Gosh I hear ya.  I think I’m kind of like you.  Yougo out of your way to go to bat for your friends, but feel like they don’t show you the same courtesy.  It’s easy to get down, and feel like, "Gee, do I not mean as much to them as they mean to me?"  And I think there are a lot of threads along these lines on here.

Unfortunately, I’ve just learned to let it go.  People have different personalities.  I don’t think that their actions necessarily indicate that they don’t care about you.  But maybe they have a personality flaw about being absent minded ("Oops, I forgot about the Rehearsal Dinner when I planned my vaca…") or too self indulgent ("I can’t resist such a good deal to Cancun.  Fizicsgrl wil understand.") or just a little selfish ("Oh, she’ll get over it.  How unhappy could she be?  She’s getting married.")

I’ve looked back on friendships  and realize I have some flaws too.  (Some, but not all, I’ve outgrown.)  I’ll think back to being younger and think, boy that must have been annoying for my friends.  Or I could see if she thought I was a jerk that time.

I guess I’m trying to say, sometimes people don’t realize when they are hurting someone else’s feelings.  I totally feel for you, but don’t let it ruin your friendships 🙂

Post # 14
Member
2641 posts
Sugar bee

I know… Your Maid/Matron of Honor agreed to certain things when she signed up to be Maid/Matron of Honor.   I hear ya.  (Hugs.)

Post # 15
Member
9 posts
Newbee

I suppose a Maid/Matron of Honor or Bridesmaid or Best Man agree to certain things, but on the flip side, I see a lot of narcissitic brides on this site (not you!), and in real life too, who feel that their bridal party has signed up to be a slave for the year prior to the wedding.

A wedding is just another day if you get right down to it. It’s not a life changing event for anyone but the bride and groom. It shouldn’t require other people to drop everything in their lives to be part of your day. And it certainly (especially in this economy) shouldn’t put them under undue financial stress. The only important thing is that the bride and the groom are there.
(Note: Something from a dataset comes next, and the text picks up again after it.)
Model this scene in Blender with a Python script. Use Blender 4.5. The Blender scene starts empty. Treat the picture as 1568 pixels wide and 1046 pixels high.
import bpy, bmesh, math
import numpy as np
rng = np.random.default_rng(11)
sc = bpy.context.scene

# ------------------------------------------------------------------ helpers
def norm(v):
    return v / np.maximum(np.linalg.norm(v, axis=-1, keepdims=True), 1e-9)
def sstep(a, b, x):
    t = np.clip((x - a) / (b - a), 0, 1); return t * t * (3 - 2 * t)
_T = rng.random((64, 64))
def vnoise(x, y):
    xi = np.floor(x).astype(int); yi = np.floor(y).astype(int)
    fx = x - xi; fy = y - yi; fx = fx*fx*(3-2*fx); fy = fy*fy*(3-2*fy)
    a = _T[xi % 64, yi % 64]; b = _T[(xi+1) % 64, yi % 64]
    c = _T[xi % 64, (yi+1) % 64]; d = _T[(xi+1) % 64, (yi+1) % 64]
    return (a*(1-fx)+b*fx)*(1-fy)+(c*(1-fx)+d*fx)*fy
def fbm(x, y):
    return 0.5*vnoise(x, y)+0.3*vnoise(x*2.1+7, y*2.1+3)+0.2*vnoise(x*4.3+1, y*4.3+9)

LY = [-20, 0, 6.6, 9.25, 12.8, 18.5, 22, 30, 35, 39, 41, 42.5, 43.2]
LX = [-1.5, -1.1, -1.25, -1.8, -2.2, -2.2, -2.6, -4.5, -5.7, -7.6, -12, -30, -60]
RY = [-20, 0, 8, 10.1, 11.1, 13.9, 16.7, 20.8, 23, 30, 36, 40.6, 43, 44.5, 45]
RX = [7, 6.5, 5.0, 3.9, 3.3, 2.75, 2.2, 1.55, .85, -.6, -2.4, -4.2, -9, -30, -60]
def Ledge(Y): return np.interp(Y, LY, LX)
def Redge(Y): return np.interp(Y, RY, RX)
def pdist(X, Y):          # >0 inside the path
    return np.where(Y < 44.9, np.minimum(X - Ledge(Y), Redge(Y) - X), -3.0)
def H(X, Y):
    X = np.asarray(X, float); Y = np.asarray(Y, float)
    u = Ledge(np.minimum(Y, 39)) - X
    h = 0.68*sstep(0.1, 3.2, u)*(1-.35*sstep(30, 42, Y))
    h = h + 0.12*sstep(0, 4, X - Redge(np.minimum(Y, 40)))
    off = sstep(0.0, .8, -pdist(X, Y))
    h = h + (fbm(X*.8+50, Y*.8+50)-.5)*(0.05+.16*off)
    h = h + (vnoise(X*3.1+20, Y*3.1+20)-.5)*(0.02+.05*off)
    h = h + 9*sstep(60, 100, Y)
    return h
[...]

To me, a wedding is just a big party that the bride and groom are hosting, and so many are awful hosts (selfish, demanding, huge sense of entitlement, etc). If you invited someone to a housewarming party and they decided to go on vacation instead, would your feelings be hurt? Same difference. I’m sure they’re extremely happy for you, and wish you the best, but feel that their presence is not required at the wedding because, in all honesty, you hardly talk to the bride and groom in any event.

Post # 16
Member
165 posts
Blushing bee
  • Wedding: August 2009

Fizicsgirl, I hear you!  I love my dad’s family and we hardly ever see each other.  Both of my dad’s parents died in the last year and a half so it brought us all closer, but now my aunts and uncles on dad’s side aren’t coming, and it’s sad, I wanted to share the day with them!  One aunt/uncle already had a European vacation paid for a year in advance and tried to back out, but couldn’t get the money back, and I felt honored by that.  But then my dad’s sister AFTER she got the save the date decided that the ONLY good elder hostel trips this summer conflicted with my wedding, so she’s doing that instead.